Qu’on ne s’y trompe pas : le rôle de cette convention collective n’est pas au premier chef d’enregistrer des acquis gagnés pour les travailleurs sous-traitants, mais au contraire de faciliter le processus de sous-traitance en évitant les abus trop flagrants sources de conflits et en cadrant un minimum le cadre social pour faire passer la pilule. On retrouve un rôle similaire aux divers accords signés dans l’intérim à partir de 1983, dont un fameux accord sur le droit syndical en 1984 qui crée les conditions d’une bureaucratie syndicale en charge de la paix sociale…

Dans le cas précis de la propreté, la convention collective a pour rôle de faire avaler la pilule de la division de la classe et de l’éclatement, et d’empêcher la reconstitution du collectif de travail.
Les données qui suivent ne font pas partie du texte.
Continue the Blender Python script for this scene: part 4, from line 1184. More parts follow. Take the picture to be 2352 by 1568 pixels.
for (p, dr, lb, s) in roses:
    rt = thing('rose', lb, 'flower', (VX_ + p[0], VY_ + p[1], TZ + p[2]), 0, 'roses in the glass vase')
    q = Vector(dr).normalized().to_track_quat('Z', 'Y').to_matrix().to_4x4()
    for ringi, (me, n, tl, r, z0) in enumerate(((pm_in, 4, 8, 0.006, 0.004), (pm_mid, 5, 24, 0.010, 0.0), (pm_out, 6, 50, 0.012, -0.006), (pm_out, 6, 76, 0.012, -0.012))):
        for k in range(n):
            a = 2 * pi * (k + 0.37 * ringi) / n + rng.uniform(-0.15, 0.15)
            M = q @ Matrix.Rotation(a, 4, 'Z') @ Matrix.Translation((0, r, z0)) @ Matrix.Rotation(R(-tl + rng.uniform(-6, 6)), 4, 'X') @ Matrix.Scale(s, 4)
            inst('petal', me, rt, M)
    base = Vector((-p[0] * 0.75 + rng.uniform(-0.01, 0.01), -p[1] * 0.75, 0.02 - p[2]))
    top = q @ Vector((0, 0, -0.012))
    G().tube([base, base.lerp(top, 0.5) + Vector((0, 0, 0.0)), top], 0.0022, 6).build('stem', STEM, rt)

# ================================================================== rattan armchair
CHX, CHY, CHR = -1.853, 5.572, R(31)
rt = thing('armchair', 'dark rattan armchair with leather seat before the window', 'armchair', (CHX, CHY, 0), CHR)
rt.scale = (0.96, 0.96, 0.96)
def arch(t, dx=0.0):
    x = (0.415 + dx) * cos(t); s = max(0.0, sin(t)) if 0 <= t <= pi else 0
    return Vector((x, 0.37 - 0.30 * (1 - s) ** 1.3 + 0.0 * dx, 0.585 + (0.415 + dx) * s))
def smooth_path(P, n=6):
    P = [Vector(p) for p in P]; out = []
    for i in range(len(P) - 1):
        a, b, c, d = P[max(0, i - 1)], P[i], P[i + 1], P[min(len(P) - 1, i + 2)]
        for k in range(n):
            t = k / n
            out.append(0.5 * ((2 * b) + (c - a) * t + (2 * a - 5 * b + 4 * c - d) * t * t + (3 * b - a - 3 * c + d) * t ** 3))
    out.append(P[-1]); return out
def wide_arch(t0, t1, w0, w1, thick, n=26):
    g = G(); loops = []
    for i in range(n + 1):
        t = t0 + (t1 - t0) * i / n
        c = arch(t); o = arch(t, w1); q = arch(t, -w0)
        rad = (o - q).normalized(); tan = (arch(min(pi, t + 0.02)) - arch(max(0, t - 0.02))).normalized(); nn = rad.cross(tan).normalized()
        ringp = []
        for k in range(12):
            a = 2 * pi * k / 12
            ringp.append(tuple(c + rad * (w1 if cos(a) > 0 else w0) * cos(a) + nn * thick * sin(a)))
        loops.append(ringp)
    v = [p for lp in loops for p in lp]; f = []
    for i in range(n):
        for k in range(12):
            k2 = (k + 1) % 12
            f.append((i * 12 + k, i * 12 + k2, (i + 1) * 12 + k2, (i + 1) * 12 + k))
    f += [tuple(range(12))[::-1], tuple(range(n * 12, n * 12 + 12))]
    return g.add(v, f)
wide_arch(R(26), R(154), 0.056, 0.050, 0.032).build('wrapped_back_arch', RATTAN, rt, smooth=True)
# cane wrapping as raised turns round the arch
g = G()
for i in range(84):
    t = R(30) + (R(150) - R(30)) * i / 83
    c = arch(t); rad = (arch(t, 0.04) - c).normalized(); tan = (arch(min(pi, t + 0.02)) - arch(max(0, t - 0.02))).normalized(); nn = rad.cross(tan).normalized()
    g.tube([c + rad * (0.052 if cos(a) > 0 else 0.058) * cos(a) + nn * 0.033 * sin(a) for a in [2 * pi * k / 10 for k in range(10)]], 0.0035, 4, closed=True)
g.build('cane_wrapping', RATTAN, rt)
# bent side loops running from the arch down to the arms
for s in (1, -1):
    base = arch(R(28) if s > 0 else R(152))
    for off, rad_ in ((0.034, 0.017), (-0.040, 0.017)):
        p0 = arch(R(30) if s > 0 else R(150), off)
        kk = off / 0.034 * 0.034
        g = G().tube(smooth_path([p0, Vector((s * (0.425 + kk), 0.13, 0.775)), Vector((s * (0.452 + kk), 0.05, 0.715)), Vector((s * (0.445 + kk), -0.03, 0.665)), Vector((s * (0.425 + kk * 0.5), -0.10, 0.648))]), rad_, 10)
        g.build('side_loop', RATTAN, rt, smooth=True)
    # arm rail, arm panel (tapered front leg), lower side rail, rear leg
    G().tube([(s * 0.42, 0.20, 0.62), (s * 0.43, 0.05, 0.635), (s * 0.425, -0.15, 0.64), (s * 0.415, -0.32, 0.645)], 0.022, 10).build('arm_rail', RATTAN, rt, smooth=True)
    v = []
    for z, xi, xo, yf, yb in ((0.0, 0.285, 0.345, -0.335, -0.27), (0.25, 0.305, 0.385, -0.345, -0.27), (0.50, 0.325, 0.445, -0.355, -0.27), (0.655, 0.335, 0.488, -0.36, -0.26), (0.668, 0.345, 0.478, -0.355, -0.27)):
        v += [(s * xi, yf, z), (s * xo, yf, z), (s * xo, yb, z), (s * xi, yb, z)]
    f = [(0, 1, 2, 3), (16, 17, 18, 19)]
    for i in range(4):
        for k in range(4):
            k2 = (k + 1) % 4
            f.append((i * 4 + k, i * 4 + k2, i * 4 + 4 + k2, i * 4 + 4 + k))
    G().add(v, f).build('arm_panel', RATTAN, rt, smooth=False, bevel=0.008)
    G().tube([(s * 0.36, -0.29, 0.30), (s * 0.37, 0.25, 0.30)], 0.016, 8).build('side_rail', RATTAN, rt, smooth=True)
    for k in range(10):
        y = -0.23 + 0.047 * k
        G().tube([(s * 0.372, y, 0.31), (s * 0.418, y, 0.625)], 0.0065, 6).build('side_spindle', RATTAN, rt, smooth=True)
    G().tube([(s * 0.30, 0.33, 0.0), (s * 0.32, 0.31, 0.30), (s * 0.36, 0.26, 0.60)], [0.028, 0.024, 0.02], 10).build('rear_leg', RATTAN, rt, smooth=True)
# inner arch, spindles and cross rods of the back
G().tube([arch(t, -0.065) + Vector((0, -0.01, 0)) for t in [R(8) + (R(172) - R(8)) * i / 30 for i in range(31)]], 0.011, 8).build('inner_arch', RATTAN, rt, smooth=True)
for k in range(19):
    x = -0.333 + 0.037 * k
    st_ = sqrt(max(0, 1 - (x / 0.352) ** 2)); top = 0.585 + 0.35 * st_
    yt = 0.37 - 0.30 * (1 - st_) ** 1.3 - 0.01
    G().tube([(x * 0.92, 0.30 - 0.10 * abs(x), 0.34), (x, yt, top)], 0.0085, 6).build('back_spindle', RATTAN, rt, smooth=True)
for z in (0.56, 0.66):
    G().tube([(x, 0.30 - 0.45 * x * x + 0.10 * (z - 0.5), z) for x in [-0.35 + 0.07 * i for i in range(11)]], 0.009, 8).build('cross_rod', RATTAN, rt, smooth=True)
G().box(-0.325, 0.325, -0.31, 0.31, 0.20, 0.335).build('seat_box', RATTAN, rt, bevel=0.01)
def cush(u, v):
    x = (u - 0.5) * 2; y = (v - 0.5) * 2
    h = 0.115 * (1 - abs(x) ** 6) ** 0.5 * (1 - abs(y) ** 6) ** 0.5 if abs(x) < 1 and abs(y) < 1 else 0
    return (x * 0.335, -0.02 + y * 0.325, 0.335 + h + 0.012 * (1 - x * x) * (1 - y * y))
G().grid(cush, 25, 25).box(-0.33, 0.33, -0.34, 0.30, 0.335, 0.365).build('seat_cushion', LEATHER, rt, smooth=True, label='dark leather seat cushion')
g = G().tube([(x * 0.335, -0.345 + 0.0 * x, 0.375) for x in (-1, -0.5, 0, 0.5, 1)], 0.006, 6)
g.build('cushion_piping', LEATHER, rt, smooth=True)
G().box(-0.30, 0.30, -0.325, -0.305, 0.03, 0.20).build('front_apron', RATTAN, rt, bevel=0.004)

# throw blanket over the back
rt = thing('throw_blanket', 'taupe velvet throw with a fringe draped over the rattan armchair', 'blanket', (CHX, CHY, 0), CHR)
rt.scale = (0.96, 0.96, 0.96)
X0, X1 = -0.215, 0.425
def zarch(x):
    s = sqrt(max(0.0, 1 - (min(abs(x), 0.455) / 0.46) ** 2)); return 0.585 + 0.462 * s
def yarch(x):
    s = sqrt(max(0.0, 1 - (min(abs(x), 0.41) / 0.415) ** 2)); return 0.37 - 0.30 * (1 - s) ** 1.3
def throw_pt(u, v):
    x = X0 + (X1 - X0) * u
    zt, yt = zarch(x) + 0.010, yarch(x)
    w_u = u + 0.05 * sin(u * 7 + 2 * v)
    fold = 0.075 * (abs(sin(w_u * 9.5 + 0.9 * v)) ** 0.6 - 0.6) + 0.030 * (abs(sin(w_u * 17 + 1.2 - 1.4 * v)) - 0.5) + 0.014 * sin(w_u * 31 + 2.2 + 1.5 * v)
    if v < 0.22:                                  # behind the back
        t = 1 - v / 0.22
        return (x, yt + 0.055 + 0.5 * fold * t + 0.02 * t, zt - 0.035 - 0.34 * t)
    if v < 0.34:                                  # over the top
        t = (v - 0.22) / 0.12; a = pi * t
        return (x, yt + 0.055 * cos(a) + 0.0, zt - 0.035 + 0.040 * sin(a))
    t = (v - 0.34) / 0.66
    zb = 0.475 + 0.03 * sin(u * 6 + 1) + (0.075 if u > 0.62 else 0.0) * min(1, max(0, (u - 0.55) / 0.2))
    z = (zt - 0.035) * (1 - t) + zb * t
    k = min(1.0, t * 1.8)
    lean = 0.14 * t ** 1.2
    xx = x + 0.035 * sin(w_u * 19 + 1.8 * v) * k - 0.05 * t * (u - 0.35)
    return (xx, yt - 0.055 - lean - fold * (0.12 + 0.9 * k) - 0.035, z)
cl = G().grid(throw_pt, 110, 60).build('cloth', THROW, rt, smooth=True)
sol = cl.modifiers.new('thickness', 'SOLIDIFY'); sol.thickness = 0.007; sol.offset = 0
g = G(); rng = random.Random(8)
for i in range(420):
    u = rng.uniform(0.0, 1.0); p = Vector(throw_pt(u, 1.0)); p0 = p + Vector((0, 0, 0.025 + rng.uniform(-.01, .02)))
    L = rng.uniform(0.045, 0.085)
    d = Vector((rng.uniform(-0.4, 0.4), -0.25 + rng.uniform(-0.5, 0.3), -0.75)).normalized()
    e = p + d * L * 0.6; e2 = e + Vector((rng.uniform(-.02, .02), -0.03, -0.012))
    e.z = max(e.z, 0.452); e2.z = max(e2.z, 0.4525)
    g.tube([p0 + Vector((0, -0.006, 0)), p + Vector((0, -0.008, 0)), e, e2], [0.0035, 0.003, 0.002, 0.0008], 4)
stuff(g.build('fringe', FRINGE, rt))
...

Ce qui n’empêche évidemment pas de s’appuyer dessus comme garde-fou, mais il ne faut pas s’y tromper.

Et c’est ce jeu de la division que joue la FD des Ports et Docks, en plus pas gênée de défendre des syndicats ouvertement corrompus et briseurs de grève, comme le syndicat de la propreté parisien. Faut-il sur un site donné défendre la multiplication des conventions différentes, ou au contraire l'unité des statuts et la réinternalisation ?

La position des Ports et Docks a le mérite d’être claire. Elle choisit le camp de la division.

 

Le combat interne dans la CGT, Congrès et repères revendicatifs

 

Cette FD s’est donc opposée systématiquement aux grèves du nettoyage hôtelier, la voilà qui monte maintenant au front contre trois grosses structures parisiennes qui n’ont pourtant pas développé de positions très radicales.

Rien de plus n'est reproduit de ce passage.